Doonesbury by Garry Trudeau for August 31, 1980
Transcript:
Zonker: I wonder when school starts. No I don't. Not really. Mike: Zonker, do you ever wonder whether the search for the perfect tan is worth the time you put into it? Zonker: I'm not sure I understand the question, Mike. Mike: Well, to put it less delicately, isn't tanning something of a shallow pursuit? Zonker: On the contrary, Michael. Paradoxically, tanning is anything but skin-deep. As Tony Bennett once remarked, "To tan is to live, and vice versa." Sun worshipping is not merely recreational of cosmetic, it is, at its core, highly spiritual, with rites as elaborate as those in a Japanese tea ceremony.
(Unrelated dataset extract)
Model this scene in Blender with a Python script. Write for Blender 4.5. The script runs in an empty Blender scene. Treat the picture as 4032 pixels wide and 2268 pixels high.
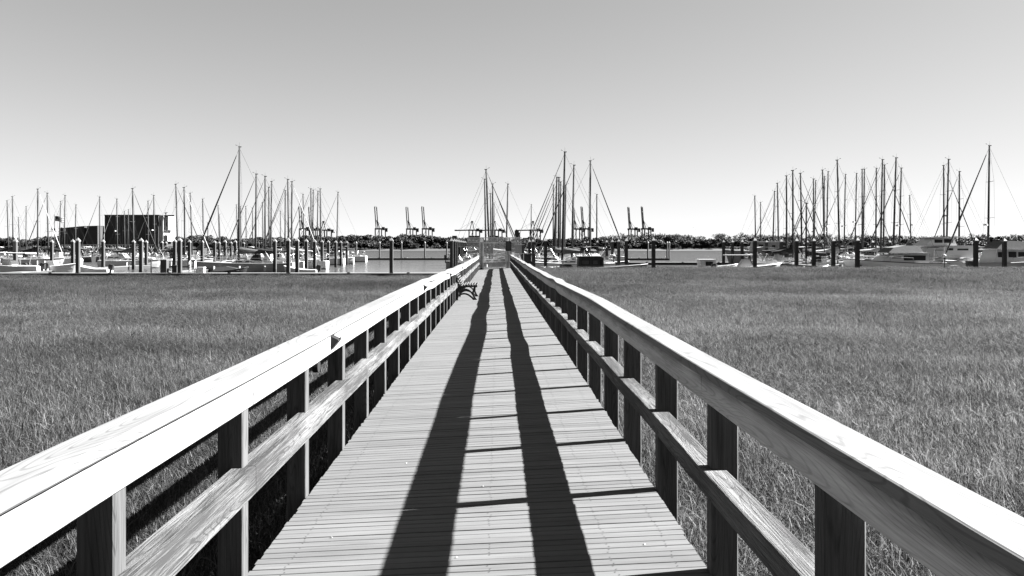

You see, Mike, tanning is a whole lifestyle unto itself. With its own customs and bi-laws and folkcore, and a rich and honorable tradition that goes all teh way back to to 1931! Tanning has brought purpose into my life, Mike. If I died tomorrow, the papers would say, "Sophomore, dead at 20, winner of the 1980 Jack Ford Medal for excellence in tanning." There it would be - my place in the sun. Mike: So to speak... Zonker: Right. Of course, I''m not kidding myself. They'd probably only use it to sell papers.